By 1890 these two groups (pro universal suffrage and pro Black men’s suffrage), merged together and formed the National American Woman Suffrage Association. Elizabeth Cady Stanton was the organization’s first president. They changed their argument from “all people created equal” to women deserving the right to vote because they are different from men.
“This argument served many political agendas: Temperance advocates, for instance, wanted women to have the vote because they thought it would mobilize an enormous voting bloc on behalf of their cause, and many middle-class white people were swayed once again by the argument that the enfranchisement of white women would ‘ensure immediate and durable white supremacy, honestly attained.’”
Women Win the Vote
The states of Idaho and Utah gave women the right to vote at the end of the 19th century. More states in the West started granting the right to vote to women starting in 1910. Southern and Eastern states resisted, and women’s organizations campaigned hard, using hunger strikes and White House picketing aimed at dramatic publicity. World War I slowed the campaigns but helped women advance their arguments as many women went to work in support of the war effort.
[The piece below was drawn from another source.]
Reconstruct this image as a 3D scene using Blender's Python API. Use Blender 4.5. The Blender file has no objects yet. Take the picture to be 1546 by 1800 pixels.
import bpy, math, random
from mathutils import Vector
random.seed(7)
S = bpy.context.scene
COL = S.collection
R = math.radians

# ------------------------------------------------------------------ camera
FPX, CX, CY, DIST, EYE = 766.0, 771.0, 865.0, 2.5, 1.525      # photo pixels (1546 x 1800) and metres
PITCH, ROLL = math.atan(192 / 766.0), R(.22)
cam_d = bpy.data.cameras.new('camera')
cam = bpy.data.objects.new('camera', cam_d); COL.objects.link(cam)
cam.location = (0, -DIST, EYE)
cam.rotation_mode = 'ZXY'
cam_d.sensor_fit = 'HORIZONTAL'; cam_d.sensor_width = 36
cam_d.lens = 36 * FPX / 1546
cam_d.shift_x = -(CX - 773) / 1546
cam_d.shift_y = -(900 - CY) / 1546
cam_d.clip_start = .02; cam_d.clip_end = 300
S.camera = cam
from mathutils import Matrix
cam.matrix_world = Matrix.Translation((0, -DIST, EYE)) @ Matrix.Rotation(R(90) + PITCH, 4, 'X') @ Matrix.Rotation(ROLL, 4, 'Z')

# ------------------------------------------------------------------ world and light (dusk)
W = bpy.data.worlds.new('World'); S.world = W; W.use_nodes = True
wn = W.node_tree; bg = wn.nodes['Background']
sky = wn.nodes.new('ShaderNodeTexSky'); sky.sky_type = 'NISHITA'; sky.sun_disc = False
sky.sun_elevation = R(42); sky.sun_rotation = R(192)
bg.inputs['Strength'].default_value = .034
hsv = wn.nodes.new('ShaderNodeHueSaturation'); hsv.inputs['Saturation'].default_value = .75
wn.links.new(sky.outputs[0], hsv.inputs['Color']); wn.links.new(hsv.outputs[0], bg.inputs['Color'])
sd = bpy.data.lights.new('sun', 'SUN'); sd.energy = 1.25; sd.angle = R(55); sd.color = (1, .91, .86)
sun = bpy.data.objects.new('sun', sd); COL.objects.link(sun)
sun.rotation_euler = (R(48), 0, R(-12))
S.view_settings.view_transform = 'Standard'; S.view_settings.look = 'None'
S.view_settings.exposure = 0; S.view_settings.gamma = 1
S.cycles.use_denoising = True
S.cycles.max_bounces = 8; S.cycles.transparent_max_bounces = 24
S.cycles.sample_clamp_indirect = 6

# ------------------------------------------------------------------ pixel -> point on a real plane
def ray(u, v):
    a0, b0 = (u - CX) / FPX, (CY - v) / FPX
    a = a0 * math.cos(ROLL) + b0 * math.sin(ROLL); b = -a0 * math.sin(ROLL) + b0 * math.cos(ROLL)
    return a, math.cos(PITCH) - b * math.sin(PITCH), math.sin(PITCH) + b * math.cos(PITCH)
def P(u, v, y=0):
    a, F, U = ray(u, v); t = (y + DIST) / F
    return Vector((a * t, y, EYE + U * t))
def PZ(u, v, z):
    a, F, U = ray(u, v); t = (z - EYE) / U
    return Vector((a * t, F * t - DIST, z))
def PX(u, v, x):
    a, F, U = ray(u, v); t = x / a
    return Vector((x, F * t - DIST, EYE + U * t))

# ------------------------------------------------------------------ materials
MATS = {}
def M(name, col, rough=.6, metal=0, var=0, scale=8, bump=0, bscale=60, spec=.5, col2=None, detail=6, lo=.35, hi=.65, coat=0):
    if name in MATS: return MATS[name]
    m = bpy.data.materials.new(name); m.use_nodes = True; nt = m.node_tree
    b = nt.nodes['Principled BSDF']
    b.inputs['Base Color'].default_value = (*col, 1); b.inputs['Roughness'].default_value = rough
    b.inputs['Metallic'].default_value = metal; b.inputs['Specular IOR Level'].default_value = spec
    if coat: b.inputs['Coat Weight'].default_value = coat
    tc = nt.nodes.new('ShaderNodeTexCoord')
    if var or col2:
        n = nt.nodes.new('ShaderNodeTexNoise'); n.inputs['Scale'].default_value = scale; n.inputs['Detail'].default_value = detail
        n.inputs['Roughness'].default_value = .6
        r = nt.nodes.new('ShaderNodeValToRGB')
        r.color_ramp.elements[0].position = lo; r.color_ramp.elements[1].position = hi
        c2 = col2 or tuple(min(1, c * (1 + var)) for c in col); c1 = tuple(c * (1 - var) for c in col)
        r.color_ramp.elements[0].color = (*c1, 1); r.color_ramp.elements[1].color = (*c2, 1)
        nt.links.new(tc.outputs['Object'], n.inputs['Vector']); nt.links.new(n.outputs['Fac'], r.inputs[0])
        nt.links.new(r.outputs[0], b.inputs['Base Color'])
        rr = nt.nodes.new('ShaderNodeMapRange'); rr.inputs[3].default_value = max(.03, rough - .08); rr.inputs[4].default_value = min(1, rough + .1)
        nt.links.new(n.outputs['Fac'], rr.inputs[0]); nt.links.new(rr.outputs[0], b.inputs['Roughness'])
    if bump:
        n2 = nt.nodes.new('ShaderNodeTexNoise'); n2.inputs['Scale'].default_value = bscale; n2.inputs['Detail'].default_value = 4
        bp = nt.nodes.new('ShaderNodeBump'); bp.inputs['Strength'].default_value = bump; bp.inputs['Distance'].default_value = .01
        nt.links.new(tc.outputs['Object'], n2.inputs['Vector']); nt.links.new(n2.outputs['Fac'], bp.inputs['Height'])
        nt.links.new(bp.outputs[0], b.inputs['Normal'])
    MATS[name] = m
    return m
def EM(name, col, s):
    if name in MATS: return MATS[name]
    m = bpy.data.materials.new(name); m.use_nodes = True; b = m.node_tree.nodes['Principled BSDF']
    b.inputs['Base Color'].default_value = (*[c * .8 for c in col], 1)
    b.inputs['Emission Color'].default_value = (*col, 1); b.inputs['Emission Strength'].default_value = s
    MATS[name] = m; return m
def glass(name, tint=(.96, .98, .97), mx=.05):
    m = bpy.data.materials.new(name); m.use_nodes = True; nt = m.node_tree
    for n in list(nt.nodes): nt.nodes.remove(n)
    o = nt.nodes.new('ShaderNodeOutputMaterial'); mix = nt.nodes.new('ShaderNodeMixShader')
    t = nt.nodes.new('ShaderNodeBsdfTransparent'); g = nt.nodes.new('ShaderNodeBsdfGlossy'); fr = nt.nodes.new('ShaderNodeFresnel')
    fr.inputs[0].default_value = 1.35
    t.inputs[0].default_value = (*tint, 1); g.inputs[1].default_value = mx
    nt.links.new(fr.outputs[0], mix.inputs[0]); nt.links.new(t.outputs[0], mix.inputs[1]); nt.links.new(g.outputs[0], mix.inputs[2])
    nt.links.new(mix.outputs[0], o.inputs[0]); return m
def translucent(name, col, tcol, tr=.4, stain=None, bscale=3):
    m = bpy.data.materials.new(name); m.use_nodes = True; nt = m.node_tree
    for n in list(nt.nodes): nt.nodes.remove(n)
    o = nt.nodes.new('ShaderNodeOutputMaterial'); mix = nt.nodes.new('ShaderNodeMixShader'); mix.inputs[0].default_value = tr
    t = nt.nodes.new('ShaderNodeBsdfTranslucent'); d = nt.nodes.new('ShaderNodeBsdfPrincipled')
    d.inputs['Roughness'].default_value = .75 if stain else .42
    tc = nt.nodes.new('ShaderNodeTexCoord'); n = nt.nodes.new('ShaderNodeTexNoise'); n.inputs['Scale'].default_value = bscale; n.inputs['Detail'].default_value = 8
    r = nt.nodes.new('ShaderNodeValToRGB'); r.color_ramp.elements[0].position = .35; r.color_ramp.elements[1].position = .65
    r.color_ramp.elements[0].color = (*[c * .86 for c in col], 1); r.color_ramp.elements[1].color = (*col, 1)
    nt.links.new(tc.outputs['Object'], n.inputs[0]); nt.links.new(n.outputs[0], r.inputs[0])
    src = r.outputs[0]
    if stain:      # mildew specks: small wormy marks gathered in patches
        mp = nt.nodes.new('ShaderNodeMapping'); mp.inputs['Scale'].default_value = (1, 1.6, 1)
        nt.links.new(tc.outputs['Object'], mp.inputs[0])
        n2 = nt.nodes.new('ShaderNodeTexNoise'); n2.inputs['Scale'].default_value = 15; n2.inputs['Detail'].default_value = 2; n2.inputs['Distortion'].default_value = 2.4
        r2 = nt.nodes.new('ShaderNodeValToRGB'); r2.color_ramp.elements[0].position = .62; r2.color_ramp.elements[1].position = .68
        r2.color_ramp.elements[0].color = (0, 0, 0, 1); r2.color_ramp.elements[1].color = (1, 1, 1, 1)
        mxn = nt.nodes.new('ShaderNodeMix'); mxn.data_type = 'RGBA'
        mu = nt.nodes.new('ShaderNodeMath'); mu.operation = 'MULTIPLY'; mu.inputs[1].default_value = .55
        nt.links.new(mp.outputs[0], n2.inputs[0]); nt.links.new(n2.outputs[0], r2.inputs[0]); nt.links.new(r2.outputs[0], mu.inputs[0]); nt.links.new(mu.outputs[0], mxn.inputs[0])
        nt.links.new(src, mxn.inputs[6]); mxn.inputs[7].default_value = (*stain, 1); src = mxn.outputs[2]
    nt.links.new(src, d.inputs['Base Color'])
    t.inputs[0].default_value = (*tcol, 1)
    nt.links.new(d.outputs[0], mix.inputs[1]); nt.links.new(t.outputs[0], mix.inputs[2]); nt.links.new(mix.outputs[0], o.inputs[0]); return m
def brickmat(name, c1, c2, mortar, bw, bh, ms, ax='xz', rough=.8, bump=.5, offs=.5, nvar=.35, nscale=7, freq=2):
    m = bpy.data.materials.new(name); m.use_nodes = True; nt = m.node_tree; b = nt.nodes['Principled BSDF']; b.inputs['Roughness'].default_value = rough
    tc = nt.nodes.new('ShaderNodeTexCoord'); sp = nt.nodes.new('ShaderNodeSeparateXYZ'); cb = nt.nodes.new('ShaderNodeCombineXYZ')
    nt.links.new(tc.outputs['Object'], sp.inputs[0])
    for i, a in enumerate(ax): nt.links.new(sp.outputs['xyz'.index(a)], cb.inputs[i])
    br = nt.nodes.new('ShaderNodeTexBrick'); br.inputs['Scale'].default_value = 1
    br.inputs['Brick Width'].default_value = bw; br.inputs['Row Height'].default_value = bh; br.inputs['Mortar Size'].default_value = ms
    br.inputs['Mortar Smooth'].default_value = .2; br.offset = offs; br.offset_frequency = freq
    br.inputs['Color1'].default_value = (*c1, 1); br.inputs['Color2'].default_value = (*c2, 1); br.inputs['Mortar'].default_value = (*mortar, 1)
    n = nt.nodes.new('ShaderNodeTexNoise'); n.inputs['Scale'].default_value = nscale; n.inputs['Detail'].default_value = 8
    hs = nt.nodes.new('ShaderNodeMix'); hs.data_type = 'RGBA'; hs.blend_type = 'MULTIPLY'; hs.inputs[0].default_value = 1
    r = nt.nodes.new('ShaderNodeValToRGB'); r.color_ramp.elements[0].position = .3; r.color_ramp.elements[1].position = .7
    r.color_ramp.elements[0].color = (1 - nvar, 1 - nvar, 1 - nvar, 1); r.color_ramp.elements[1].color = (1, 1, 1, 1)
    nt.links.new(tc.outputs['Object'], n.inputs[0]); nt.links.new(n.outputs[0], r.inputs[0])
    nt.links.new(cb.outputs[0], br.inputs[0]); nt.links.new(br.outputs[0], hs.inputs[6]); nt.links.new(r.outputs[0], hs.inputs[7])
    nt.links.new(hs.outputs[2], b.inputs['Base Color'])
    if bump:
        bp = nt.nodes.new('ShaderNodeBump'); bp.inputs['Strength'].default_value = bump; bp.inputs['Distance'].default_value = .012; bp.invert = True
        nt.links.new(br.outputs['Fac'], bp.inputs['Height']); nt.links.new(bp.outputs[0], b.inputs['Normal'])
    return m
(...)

“Finally, on August 18, 1920, the 19th Amendment to the Constitution was ratified. And on November 2 of that year, more than 8 million women across the United States voted in elections for the first time.”
Women in 2024
We have attempted to cover 100 years in a few short paragraphs, and of course there is much more to this story. In a way it is difficult to look into women’s history and analyze where we are today as advances in the US may not have been achieved, as yet, for women around the world. Nonetheless humanity is evolving, and we are beginning to understand that there needs to be balance and equality, with no one dominating because of gender, ethnicity, birth, wealth and so forth.
Today women are enjoying equality in many professions, and in many businesses women hold leadership positions, including at Fortune 500 companies. Here at AMS Fulfillment, women serve in more than half (52%) of our leadership positions, and we are very well served.
In every human being the left brain is considered the masculine mind, utilizing reason, logic – the thinking mind. The right brain is considered the feminine mind, which excels in intuition, feeling and instinctive knowing. When the pillars of masculine and feminine are equal and in balance within society, we see great benefits to our culture and in our workplaces as well.